Por supuesto, puede objetarse que los mensajes de Trump no correspondían exactamente a lo que está prohibido, pues ellos no constituían una apología del odio “nacional, racial o religioso”, sino una discriminación que, si bien tiene una carga racista, es fundamentalmente ideológica. Los mensajes políticos o ideológicos sí están amparados por la libertad de expresión; pero, aun así, por razones de orden público o de seguridad nacional, el Estado puede “restringir” la difusión de mensajes que constituyan una incitación a la discriminación, la hostilidad o la violencia. Pero la censura a los mensajes de Trump no vino de una agencia del Estado, ni fue impuesta por la ley.
Éste es un ingrediente adicional, que muestra que ésta no es una pugna entre la autoridad y la libertad, sino que es el resultado del funcionamiento de mecanismos de control social distintos del ejercicio del poder político. No ha sido la autoridad pública la que ha censurado los mensajes de Trump, sino una empresa privada, ciertamente muy poderosa financiera y políticamente, pero que no se ha valido del poder del Estado. El presidente de México, Andrés Manuel López Obrador, ha rechazado que una red social, o una empresa privada, pueda silenciar a una persona, censurando sus mensajes e interfiriendo con el ejercicio de su libertad de expresión. Creo que López Obrador se equivocó, al no percibir que, en ese momento, la noticia era un ataque al corazón de la democracia, y no los mecanismos que la sociedad utilizaba para defenderse.

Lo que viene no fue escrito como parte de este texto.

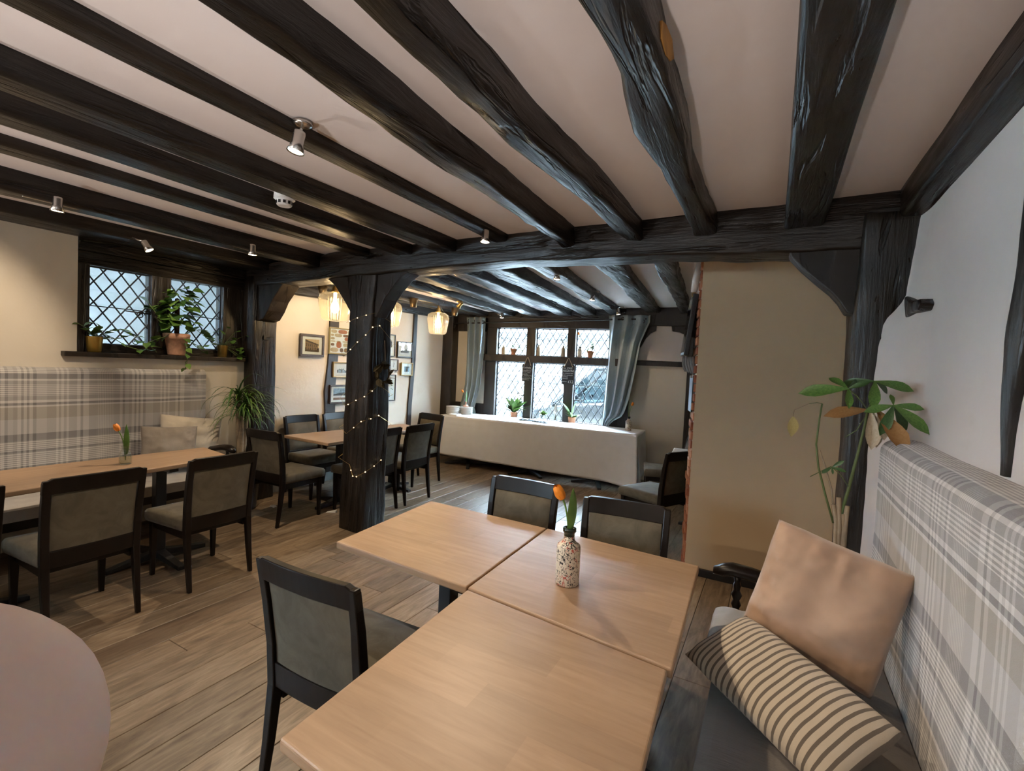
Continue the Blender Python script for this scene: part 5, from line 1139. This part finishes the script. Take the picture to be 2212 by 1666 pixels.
def doodle_bottle(loc, label, k=1.0, lean=(-.03, 0), h=.12, leafdir=1, rz=0, cat='vase'):
    t = thing('bottle_vase', label, cat, loc, rz)
    MB().lathe([(0, 0), (.040 * k, 0), (.043 * k, .004), (.043 * k, .132 * k), (.041 * k, .142 * k), (.030 * k, .150 * k), (.021 * k, .158 * k), (.0185 * k, .175 * k)], 32).build('body', DOODLE, t, smooth=True)
    MB().lathe([(.019 * k, .174 * k), (.0195 * k, .188 * k), (.024 * k, .190 * k), (.024 * k, .203 * k), (.019 * k, .205 * k), (.015 * k, .204 * k), (.014 * k, .15 * k)], 24, cap=False).build('neck', simple('dark_green_glass%d' % int(k * 100), (.012, .022, .016), .1), t, smooth=True)
    tulip(t, .2 * k, h, lean, leafdir=leafdir, sc=k)
    return t
doodle_bottle((-.655, 1.715, .751), 'doodled black and red on cream bottle with an orange tulip on the beech table', 1.07, (-.012, -.031), .115, 1, rad(-40))
v2 = thing('glass_vase', 'clear glass milk bottle with a yellow-orange tulip on the left table', 'vase', (-4.02, 1.65, .751))
MB().lathe([(0, .002), (.036, 0), (.038, .004), (.038, .07), (.030, .092), (.022, .105), (.021, .118), (.026, .122), (.026, .13), (.022, .13), (.019, .118), (.027, .09), (.034, .068), (.034, .006), (0, .005)], 28).build('body', CLEAR, v2, smooth=True)
MB().lathe([(0, .007), (.033, .007), (.033, .055), (0, .055)], 20).build('water', WATER, v2, smooth=True)
tulip(v2, .07, .17, (-.02, -.035), 1.0, 1)
doodle_bottle(bpt(2.86, .36), 'cream bottle with orange tulip at the right end of the white cloth', .95, (.03, .01), .16, -1)
t = thing('bud_vase', 'pink bud vase with a drooping orange tulip on top of the right plate stack', 'vase', bpt(.215, .41, .8835))
MB().lathe([(0, 0), (.040, 0), (.046, .012), (.036, .030), (.018, .034), (.012, .05), (.012, .085), (.009, .085)], 20).build('body', simple('pink_ceramic', (.62, .42, .33), .5), t, smooth=True)
tulip(t, .085, .15, (-.045, -.02), .9, 1, .95)
# plates
pm = MB().lathe([(0, 0), (.075, 0), (.082, .003), (.110, .016), (.112, .020), (.107, .020), (.08, .006), (0, .005)], 32).mesh('plate', smooth=True); pm.materials.append(CHINA)
for s_, (u, v, n, nm) in enumerate(((-.0, .22, 9, 'left'), (.14, .40, 8, 'right'))):
    for k in range(n):
        o = link('plate', pm, None, loc=bpt(u + .10 if 0 else u + .09, v,   .766 + k * .0138 + (0 if s_ == 0 else .0)), rot=(0, 0, k))
        pos = 'bottom' if k == 0 else 'top' if k == n - 1 else ['second', 'third', 'fourth', 'fifth', 'sixth', 'seventh', 'eighth'][k - 1] + ' from the bottom'
        tag(o, 'white plate, %s of the %s stack on the white cloth' % (pos, nm), 'plate', '%s stack of white plates' % nm)
nk = MB().box(-.075, .075, -.075, .075, 0, .004).mesh('napkin'); nk.materials.append(PAPER)
for k in range(5):
    o = link('napkin', nk, None, loc=bpt(.19 + .004 * k, .10, .766 + k * .0045), rot=(0, 0, BA + .1 + .06 * math.sin(k * 2)))
    tag(o, 'folded white paper napkin, %s of the pile in front of the plates' % ['bottom', 'second', 'third', 'fourth', 'top'][k], 'napkin', 'pile of paper napkins')
def crumple(name, label, cat, loc, w, d, h, mat, seed, rz=0):
    m = MB(); m.grid(lambda a, b: ((a - .5) * w * (1 + .2 * nz((b * 3, seed, 0), 1)), (b - .5) * d * (1 + .35 * nz((a * 4, seed, 1), 1)), .004 + h * abs(nz((a * 3 + seed, b * 3, 2), 1.5)) * (1 - (2 * a - 1) ** 6)), 24, 12)
    o = m.build(name, mat, None, smooth=True, solid=.003, loc=loc, rot=(0, 0, rz)); return tag(o, label, cat)
crumple('napkin_cloth', 'dark crumpled cloth napkin lying left on the white buffet cloth', 'napkin', bpt(1.32, .36), .24, .12, .035, simple('charcoal_linen', (.03, .033, .036), .8), 3, .2)
crumple('napkin_cloth', 'dark crumpled cloth napkin lying right on the white buffet cloth', 'napkin', bpt(1.58, .30), .24, .13, .03, MATS['charcoal_linen'], 7, -.2)
# transom bottles and terracotta pots (in the far wall frame)
def on_transom(u, d=.085, z=1.7655): return fpt(u, d, z)
def stone_bottle(u, label, h=.15, seed=0, sprig=INK):
    t = thing('stoneware_bottle', label, 'bottle', on_transom(u), FA, 'stoneware bottles of dried flowers on the transom')
    MB().lathe([(0, 0), (.030, 0), (.032, .004), (.032, h * .62), (.026, h * .76), (.013, h * .86), (.012, h * .95), (.015, h * .96), (.015, h), (.010, h)], 20).build('body', STONEW, t, smooth=True)
    r = random.Random(seed); m = MB()
    for k in range(7):
        tip = Vector((r.uniform(-.07, .07), r.uniform(-.03, .03), h + r.uniform(.06, .15))); m.tube(bez((0, 0, h * .8), (tip.x * .3, 0, h + .05), tip, 4), .0012, 4)
        for q in range(3): m.lathe([(0, -.008), (.008, 0), (0, .008)], 6, tuple(tip + Vector((r.uniform(-.015, .015), r.uniform(-.01, .01), r.uniform(-.02, .02)))))
    m.build('dried_sprigs', simple('dried_flower', (.20, .19, .20), .9) if seed == 1 else MATS['dried_flower'], t)
stone_bottle(1.052, 'stoneware bottle of dried sprigs in the left transom light', .15, 1); stone_bottle(1.66, 'stoneware bottle left in the middle transom light', .17, 2); stone_bottle(2.065, 'stoneware bottle right in the middle transom light', .17, 3)
doodle_bottle(on_transom(2.335), 'cream bottle with a tall orange tulip in the right transom light', .82, (-.03, 0), .18, -1, FA)
def terra_pot(u, label, seed, n, spread):
    t = thing('terracotta_pot', label, 'potted plant', on_transom(u), FA); MB().lathe([(.034, 0), (.036, .012), (.034, .014), (.045, .072), (.052, .073), (.053, .098), (.048, .1), (.045, .09)], 22).build('pot', TERRA, t, smooth=True); MB().lathe([(.045, .088), (0, .09)], 12, cap=False).build('soil', SOIL, t)
    r = random.Random(seed)
    for k in range(n):
        tip = Vector((r.uniform(-.06, .09 + spread * (k % 3 == 0)), r.uniform(-.05, .03), .1 + r.uniform(.01, .12) - (.10 * (k % 3 == 0) * (spread > .05)))); MB().tube(bez((0, 0, .09), (tip.x * .5, tip.y * .5, .17), tip, 4), .0013, 4).build('stem', STEMG, t)
        for q in range(3): leaf(t, OVALL if q else OVAL, tip * (.8 + .1 * q) + Vector((0, 0, .02)), (r.uniform(-1, 1), r.uniform(-.5, .5), r.uniform(-.2, .8)), r.uniform(.03, .05))
terra_pot(1.23, 'terracotta pot with trailing greenery in the left transom light', 5, 10, .10); terra_pot(2.497, 'terracotta pot of bushy green herb in the right transom light', 6, 13, .10)
# sill plants
def fern(u, d, label, seed, n, L, mlist, z=.743, potm=TERRA, elev=(.3, 1.2)):
    t = thing('sill_plant', label, 'potted plant', fpt(u, d, z), FA); MB().lathe([(.045, 0), (.05, .005), (.06, .10), (.062, .105), (.054, .1)], 20).build('pot', potm, t, smooth=True); MB().lathe([(.054, .095), (0, .097)], 12, cap=False).build('soil', SOIL, t)
    r = random.Random(seed)
    for k in range(n): a = r.uniform(0, 2 * PI); leaf(t, r.choice(mlist), (0, 0, .09), (math.cos(a), math.sin(a) * .5, r.uniform(*elev) * 1.6), L * r.uniform(.6, 1.15), r.uniform(-.4, .4))
    return t
fern(1.30, .11, 'arching bright green fern on the window sill left of the first mullion', 3, 44, .28, [LANCEL, LANCE, LANCEL]); 
LILY = leaf_mesh('oval', LEAF, fold=.12, droop=.1)
t = fern(2.27, .115, 'plant with one large upright leaf on the sill by the right mullion', 9, 6, .17, [LANCEL, OVALL], elev=(.2, .9)); leaf(t, LILY, (0, -.02, .10), (.15, 0, 1), .26, .1); leaf(t, LILY, (-.02, 0, .10), (-.55, .0, 1), .26, .5); leaf(t, OVALD, (0, 0, .09), (.7, 0, .5), .16)
t = thing('dried_flower_vase', 'clear vase with a pale dried flower head on the sill of the middle light', 'vase', fpt(2.0, .11, .743), FA)
MB().lathe([(0, 0), (.03, 0), (.034, .02), (.03, .06), (.014, .09), (.016, .11)], 18).build('body', CLEAR, t, smooth=True); MB().tube([(0, 0, .03), (0, 0, .14)], .004, 6).build('stem', STEMB, t); MB().lathe([(0, .12), (.025, .15), (.035, .18), (.02, .23), (.008, .27), (0, .28)], 14).build('flower_head', PAPER, t, smooth=True)
fern(1.80, .12, 'small low green seedling on the sill of the middle light', 11, 12, .09, [OVALL], potm=CLEAR)

# ------------------------------------------------------------------ chalkboards
def text_part(parent, s_, x, z, size, mat, y=-.0105, align='LEFT', name='lettering', sx=1):
    c = bpy.data.curves.new('t', 'FONT'); c.body = s_; c.size = size; c.align_x = align; c.extrude = .0004
    o = bpy.data.objects.new('t', c); COL.objects.link(o); bpy.context.view_layer.update()
    me = bpy.data.meshes.new_from_object(o.evaluated_get(bpy.context.evaluated_depsgraph_get())); bpy.data.objects.remove(o)
    me.materials.clear(); me.materials.append(mat); p = link(name, me, parent, loc=(x, y, z), rot=(rad(90), 0, 0)); p.scale = (sx, 1, 1); return p
def chalkboard(u, ul, ur, zb, zt, zhook, label, lines):
    t = thing('chalkboard', label, 'chalkboard', fpt((ul + ur) / 2, .145, (zb + zt) / 2), FA); w, h = ur - ul, zt - zb
    MB().box(-w / 2, w / 2, -.009, 0, -h / 2, h / 2).build('board', CHALKB, t, bevel=.002); hk = zhook - (zb + zt) / 2; ux = u - (ul + ur) / 2
    MB().tube([(-w * .32, -.012, h / 2 - .02), (ux - .006, -.006, hk), (ux + .006, -.006, hk), (w * .32, -.012, h / 2 - .02)], .004, 6).build('cord', ROPE, t)
    for sx in (-1, 1): MB().lathe([(0, -.006), (.008, 0), (0, .006)], 8, (sx * w * .32, -.013, h / 2 - .02)).build('knot', ROPE, t)
    for l in lines:
        if isinstance(l[0], str): text_part(t, l[0], l[1] * w, l[2] * h, l[3], CHALK, align=l[4], sx=l[5])
        else:      # an illegible chalk line: a run of short strokes
            m = MB(); r = random.Random(int(abs(l[2]) * 999)); x = l[0] * w
            while x < l[1] * w:
                a = r.uniform(.003, .007); m.tube([(x, -.0105, l[2] * h + r.uniform(-.003, .003)), (x + a * .5, -.0105, l[2] * h + r.uniform(-.007, .008)), (x + a, -.0105, l[2] * h + r.uniform(-.004, .004))], .0012, 4); x += a * 1.25
            m.build('chalk_line', CHALK, t)
    return t
chalkboard(1.51, 1.425, 1.60, 1.352, 1.628, 1.735, 'chalkboard headed Cocktails hanging at the left mullion', [('Cocktails', -.42, .25, .040, 'LEFT', .88), (-.42, .1, .13), (-.1, .42, .16), (-.42, .38, .06), (-.42, .0, -.02), (.02, .3, .0), (-.42, .1, -.10), (-.3, .42, -.17), (-.42, .3, -.25), (-.4, .42, -.33), (-.4, .2, -.41)])
chalkboard(2.18, 2.085, 2.285, 1.345, 1.635, 1.745, 'chalkboard with a negroni offer at £12 hanging at the right mullion', [('THE', -.42, .32, .022, 'LEFT', 1), ('CWG', -.12, .31, .040, 'LEFT', .85), ('NEGRONI', -.45, .155, .047, 'LEFT', .84), ('EAL LONDON DRY', -.45, .055, .021, 'LEFT', .95), ('SWEET VERMOUTH', -.45, -.045, .020, 'LEFT', .92), ('CAMPARI', -.45, -.135, .021, 'LEFT', 1), ('ORANGE', -.45, -.225, .021, 'LEFT', 1), ('£12', -.0, -.43, .062, 'LEFT', .9), (-.45, -.1, -.36)])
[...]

Sin embargo, también es válido examinar esta arista de la libertad de expresión, que muestra el conflicto entre la libertad para expresarse y la libertad para escuchar. El Estado no puede interferir en nuestro derecho a buscar, recibir y difundir informaciones e ideas de toda índole; pero eso no significa que, como ciudadanos, estemos obligados a escuchar Aló, presidente, o que debamos leer los mensajes de Twitter de un personaje como Trump. La libertad de expresión no implica que un medio de comunicación social deba prestarse para difundir cualquier tipo de mensaje, o que, como ciudadanos, tengamos el deber de recibir en nuestro hogar a un predicador religioso, a un charlatán o a un vendedor de ilusiones. Cada uno de nosotros tiene derecho a decidir a quién escuchar, y hasta dónde desea escuchar; lo mismo es válido para las redes sociales. Si en una reunión convocada por una asociación civil se ha logrado colar un provocador, que defiende el holocausto o la violencia en contra de las mujeres, los organizadores de la reunión tienen derecho a expulsar a quien no comparte sus mismos fines y valores, o a quien es incapaz de comportarse con el respeto debido a la dignidad de los demás. Tal vez no podamos impedir que ese provocador se reúna con otros nazis o maltratadores, pero sí le podemos decir que, en nuestra casa, no es bienvenido.
No confundamos la libertad de expresión con la obligación de escuchar mensajes ética y políticamente inaceptables. No manchemos el noble papel que le corresponde a la libertad de expresión en una sociedad democrática, dándole legitimidad a mensajes e ideas que pretenden hacer estallar los cimientos de la democracia.